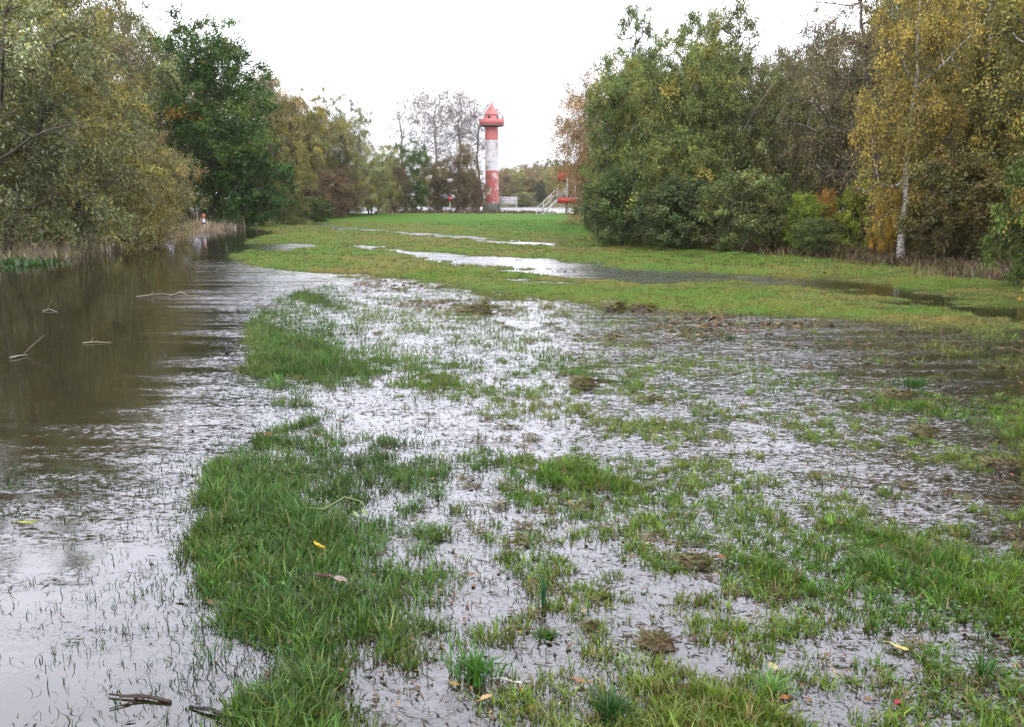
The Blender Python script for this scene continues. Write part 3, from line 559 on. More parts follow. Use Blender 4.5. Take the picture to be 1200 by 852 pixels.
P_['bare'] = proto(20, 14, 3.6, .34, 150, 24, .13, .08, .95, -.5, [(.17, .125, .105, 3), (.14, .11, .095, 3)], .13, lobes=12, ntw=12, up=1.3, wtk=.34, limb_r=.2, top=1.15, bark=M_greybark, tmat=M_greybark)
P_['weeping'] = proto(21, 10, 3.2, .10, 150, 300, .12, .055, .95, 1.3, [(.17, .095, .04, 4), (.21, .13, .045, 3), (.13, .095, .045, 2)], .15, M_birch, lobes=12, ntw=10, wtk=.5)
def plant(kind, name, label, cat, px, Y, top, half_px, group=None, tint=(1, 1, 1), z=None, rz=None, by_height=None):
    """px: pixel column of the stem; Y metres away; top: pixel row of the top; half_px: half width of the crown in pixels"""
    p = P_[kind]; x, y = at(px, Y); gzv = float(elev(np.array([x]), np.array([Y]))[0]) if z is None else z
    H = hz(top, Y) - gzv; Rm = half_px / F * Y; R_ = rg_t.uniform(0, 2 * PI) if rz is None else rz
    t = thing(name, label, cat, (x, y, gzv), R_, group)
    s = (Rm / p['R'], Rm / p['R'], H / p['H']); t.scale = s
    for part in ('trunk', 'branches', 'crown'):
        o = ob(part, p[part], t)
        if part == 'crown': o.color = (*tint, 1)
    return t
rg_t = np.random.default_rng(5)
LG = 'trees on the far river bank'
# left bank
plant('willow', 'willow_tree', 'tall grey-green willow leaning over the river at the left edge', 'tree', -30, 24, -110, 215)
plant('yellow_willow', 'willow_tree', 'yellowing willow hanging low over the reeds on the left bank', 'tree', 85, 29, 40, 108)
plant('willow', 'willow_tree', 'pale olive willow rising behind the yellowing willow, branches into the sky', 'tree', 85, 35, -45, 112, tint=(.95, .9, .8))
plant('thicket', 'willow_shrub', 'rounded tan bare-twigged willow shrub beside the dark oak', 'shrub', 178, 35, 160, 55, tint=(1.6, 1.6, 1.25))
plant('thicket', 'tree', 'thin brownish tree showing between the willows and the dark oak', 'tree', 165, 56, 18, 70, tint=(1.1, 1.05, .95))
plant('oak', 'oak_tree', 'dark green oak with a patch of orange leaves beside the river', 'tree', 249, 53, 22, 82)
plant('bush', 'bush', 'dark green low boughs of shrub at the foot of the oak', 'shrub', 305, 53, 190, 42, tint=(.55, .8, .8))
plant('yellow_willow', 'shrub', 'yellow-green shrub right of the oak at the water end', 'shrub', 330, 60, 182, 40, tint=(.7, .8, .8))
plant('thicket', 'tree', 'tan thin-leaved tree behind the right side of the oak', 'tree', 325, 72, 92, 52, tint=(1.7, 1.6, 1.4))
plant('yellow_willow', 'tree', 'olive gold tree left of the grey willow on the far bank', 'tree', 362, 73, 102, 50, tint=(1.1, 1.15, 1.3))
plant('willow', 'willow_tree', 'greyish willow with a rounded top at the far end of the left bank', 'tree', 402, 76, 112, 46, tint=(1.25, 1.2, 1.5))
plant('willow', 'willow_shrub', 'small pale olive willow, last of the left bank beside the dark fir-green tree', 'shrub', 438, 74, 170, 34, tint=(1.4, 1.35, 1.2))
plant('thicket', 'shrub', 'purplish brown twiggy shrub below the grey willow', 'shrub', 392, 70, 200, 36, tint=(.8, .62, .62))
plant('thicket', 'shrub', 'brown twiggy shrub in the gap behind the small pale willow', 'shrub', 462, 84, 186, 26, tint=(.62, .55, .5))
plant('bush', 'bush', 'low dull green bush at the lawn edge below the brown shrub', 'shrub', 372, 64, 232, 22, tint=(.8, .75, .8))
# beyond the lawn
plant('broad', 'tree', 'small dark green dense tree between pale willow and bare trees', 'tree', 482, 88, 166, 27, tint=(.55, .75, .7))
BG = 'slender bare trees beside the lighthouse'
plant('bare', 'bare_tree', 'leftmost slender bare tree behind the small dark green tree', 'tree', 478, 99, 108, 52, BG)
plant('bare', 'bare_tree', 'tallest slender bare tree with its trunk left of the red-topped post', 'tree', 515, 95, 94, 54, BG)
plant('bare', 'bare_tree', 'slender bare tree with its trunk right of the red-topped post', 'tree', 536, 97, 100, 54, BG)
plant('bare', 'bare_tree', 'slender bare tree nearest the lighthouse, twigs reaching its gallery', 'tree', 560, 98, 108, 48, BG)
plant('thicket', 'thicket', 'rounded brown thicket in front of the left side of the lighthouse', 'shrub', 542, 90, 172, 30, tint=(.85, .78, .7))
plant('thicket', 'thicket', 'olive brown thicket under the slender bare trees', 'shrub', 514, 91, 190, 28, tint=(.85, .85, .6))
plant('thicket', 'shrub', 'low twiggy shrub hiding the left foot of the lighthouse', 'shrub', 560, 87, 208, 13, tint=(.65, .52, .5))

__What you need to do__
Output exactly the span of lines from the top of the listing through the line holding "o = ob(part, p[part], t)", and leave every picture out.

__Task result__
The Blender Python script for this scene continues. Write part 3, from line 559 on. More parts follow. Use Blender 4.5. Take the picture to be 1200 by 852 pixels.
P_['bare'] = proto(20, 14, 3.6, .34, 150, 24, .13, .08, .95, -.5, [(.17, .125, .105, 3), (.14, .11, .095, 3)], .13, lobes=12, ntw=12, up=1.3, wtk=.34, limb_r=.2, top=1.15, bark=M_greybark, tmat=M_greybark)
P_['weeping'] = proto(21, 10, 3.2, .10, 150, 300, .12, .055, .95, 1.3, [(.17, .095, .04, 4), (.21, .13, .045, 3), (.13, .095, .045, 2)], .15, M_birch, lobes=12, ntw=10, wtk=.5)
def plant(kind, name, label, cat, px, Y, top, half_px, group=None, tint=(1, 1, 1), z=None, rz=None, by_height=None):
    """px: pixel column of the stem; Y metres away; top: pixel row of the top; half_px: half width of the crown in pixels"""
    p = P_[kind]; x, y = at(px, Y); gzv = float(elev(np.array([x]), np.array([Y]))[0]) if z is None else z
    H = hz(top, Y) - gzv; Rm = half_px / F * Y; R_ = rg_t.uniform(0, 2 * PI) if rz is None else rz
    t = thing(name, label, cat, (x, y, gzv), R_, group)
    s = (Rm / p['R'], Rm / p['R'], H / p['H']); t.scale = s
    for part in ('trunk', 'branches', 'crown'):
        o = ob(part, p[part], t)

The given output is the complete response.